I’m open to the idea and I probably haven’t thought about it as much as you, but I’m skeptical about the way you discuss going about it in your post and also that the work of the experts that seem to have inspired you is impactful.
I suspect the techniques you’ve discussed will greatly improve your memory, but I’d guess that it’s often not worth the time to memorize something. Based on my experience working as a software engineer, my attitude has been you can’t learn everything . At least in software engineering, you need to adapt to new languages and frameworks frequently and I’d imagine other relatively new fields are similar. In software engineering (and maybe these other fields) the most (if not the only) important thing to remember is what you need to google.
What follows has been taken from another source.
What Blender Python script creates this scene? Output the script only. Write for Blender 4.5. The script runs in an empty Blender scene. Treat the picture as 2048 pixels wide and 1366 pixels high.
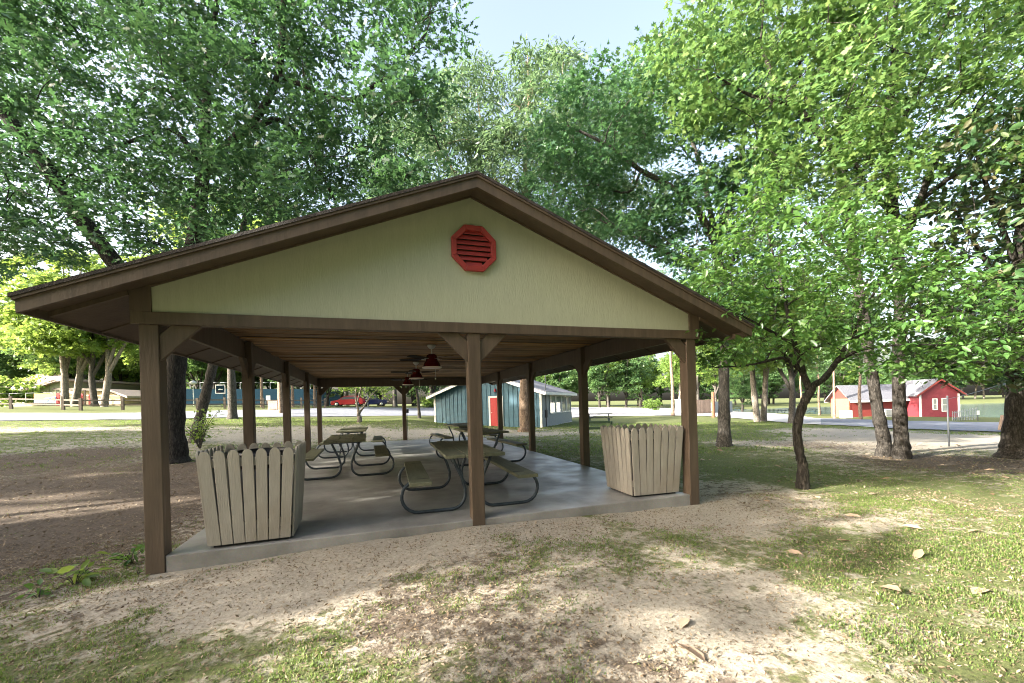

Additionally, I’d also guess that a lot of the truly most impactful work comes from learning about new domains . This also can’t be learned through memorization. Even googling the right questions often won’t give you a quick answer. Haseeb Qureshi wrote a post about this type of learning, which he calls “unstructured learning” that I think is worth reading https://haseebq.com/the-hard-thing-about-learning-hard-things/
I’m aware that you said you mentioned you’re not targeting superstars, but as far as I know there’s no reason superstars would learn differently than anyone else. I’d also guess anyone can get a lot more out of themselves if they do their best.
I’d also guess that it would be hard to make your idea be much more than an incremental improvement over the Learning How To Learn course. I admittedly haven’t taken that course so take that with a big grain of salt.
Maybe it could be worthwhile to try to create a course or program that focuses on teaching unstructured learning. I don’t know how you’d go about it and I think there’s a high chance the course would be crap, but maybe its worth the risk?
If I define impact as change and outcome as a result, then isn’t every occurrence of an impact an outcome? Are you defining those words differently?